INSTRUCTIONS TO FOLLOW - Write out all of the data without omission, exactly as shown.

DATASET SECTION -
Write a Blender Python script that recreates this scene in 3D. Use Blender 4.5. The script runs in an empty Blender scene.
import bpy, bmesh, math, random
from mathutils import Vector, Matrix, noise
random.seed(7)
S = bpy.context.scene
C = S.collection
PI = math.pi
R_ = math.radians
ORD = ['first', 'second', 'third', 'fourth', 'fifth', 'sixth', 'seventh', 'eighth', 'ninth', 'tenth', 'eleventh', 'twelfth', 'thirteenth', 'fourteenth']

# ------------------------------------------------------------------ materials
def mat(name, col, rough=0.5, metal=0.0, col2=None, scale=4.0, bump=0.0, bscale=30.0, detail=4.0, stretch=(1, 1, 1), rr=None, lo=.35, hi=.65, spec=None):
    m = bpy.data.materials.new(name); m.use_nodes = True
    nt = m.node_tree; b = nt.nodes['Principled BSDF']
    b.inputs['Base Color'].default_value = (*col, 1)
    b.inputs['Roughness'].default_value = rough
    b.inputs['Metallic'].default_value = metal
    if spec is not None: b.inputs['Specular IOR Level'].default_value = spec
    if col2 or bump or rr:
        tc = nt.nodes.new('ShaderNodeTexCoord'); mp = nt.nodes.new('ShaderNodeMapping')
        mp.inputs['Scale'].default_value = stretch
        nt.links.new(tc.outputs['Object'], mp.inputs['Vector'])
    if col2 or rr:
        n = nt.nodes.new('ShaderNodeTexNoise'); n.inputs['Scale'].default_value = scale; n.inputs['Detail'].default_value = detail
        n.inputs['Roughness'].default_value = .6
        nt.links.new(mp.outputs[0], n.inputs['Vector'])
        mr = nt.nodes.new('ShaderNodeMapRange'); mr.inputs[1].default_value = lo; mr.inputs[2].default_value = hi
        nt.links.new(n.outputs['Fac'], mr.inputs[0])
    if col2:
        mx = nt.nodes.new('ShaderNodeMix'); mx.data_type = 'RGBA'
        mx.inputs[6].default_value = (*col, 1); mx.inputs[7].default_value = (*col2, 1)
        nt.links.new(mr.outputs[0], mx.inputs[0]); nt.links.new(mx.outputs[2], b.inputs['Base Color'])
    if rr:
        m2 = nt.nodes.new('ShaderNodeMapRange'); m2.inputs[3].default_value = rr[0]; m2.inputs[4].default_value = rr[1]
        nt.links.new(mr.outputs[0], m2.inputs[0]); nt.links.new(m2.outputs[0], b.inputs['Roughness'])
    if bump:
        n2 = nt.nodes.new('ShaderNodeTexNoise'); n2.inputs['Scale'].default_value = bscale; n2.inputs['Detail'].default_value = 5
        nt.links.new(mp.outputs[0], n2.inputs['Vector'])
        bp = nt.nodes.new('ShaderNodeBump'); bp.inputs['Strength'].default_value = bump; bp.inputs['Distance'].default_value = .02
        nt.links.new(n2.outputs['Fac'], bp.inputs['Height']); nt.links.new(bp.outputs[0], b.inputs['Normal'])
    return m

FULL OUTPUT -
Write a Blender Python script that recreates this scene in 3D. Use Blender 4.5. The script runs in an empty Blender scene.
import bpy, bmesh, math, random
from mathutils import Vector, Matrix, noise
random.seed(7)
S = bpy.context.scene
C = S.collection
PI = math.pi
R_ = math.radians
ORD = ['first', 'second', 'third', 'fourth', 'fifth', 'sixth', 'seventh', 'eighth', 'ninth', 'tenth', 'eleventh', 'twelfth', 'thirteenth', 'fourteenth']

# ------------------------------------------------------------------ materials
def mat(name, col, rough=0.5, metal=0.0, col2=None, scale=4.0, bump=0.0, bscale=30.0, detail=4.0, stretch=(1, 1, 1), rr=None, lo=.35, hi=.65, spec=None):
    m = bpy.data.materials.new(name); m.use_nodes = True
    nt = m.node_tree; b = nt.nodes['Principled BSDF']
    b.inputs['Base Color'].default_value = (*col, 1)
    b.inputs['Roughness'].default_value = rough
    b.inputs['Metallic'].default_value = metal
    if spec is not None: b.inputs['Specular IOR Level'].default_value = spec
    if col2 or bump or rr:
        tc = nt.nodes.new('ShaderNodeTexCoord'); mp = nt.nodes.new('ShaderNodeMapping')
        mp.inputs['Scale'].default_value = stretch
        nt.links.new(tc.outputs['Object'], mp.inputs['Vector'])
    if col2 or rr:
        n = nt.nodes.new('ShaderNodeTexNoise'); n.inputs['Scale'].default_value = scale; n.inputs['Detail'].default_value = detail
        n.inputs['Roughness'].default_value = .6
        nt.links.new(mp.outputs[0], n.inputs['Vector'])
        mr = nt.nodes.new('ShaderNodeMapRange'); mr.inputs[1].default_value = lo; mr.inputs[2].default_value = hi
        nt.links.new(n.outputs['Fac'], mr.inputs[0])
    if col2:
        mx = nt.nodes.new('ShaderNodeMix'); mx.data_type = 'RGBA'
        mx.inputs[6].default_value = (*col, 1); mx.inputs[7].default_value = (*col2, 1)
        nt.links.new(mr.outputs[0], mx.inputs[0]); nt.links.new(mx.outputs[2], b.inputs['Base Color'])
    if rr:
        m2 = nt.nodes.new('ShaderNodeMapRange'); m2.inputs[3].default_value = rr[0]; m2.inputs[4].default_value = rr[1]
        nt.links.new(mr.outputs[0], m2.inputs[0]); nt.links.new(m2.outputs[0], b.inputs['Roughness'])
    if bump:
        n2 = nt.nodes.new('ShaderNodeTexNoise'); n2.inputs['Scale'].default_value = bscale; n2.inputs['Detail'].default_value = 5
        nt.links.new(mp.outputs[0], n2.inputs['Vector'])
        bp = nt.nodes.new('ShaderNodeBump'); bp.inputs['Strength'].default_value = bump; bp.inputs['Distance'].default_value = .02
        nt.links.new(n2.outputs['Fac'], bp.inputs['Height']); nt.links.new(bp.outputs[0], b.inputs['Normal'])
    return m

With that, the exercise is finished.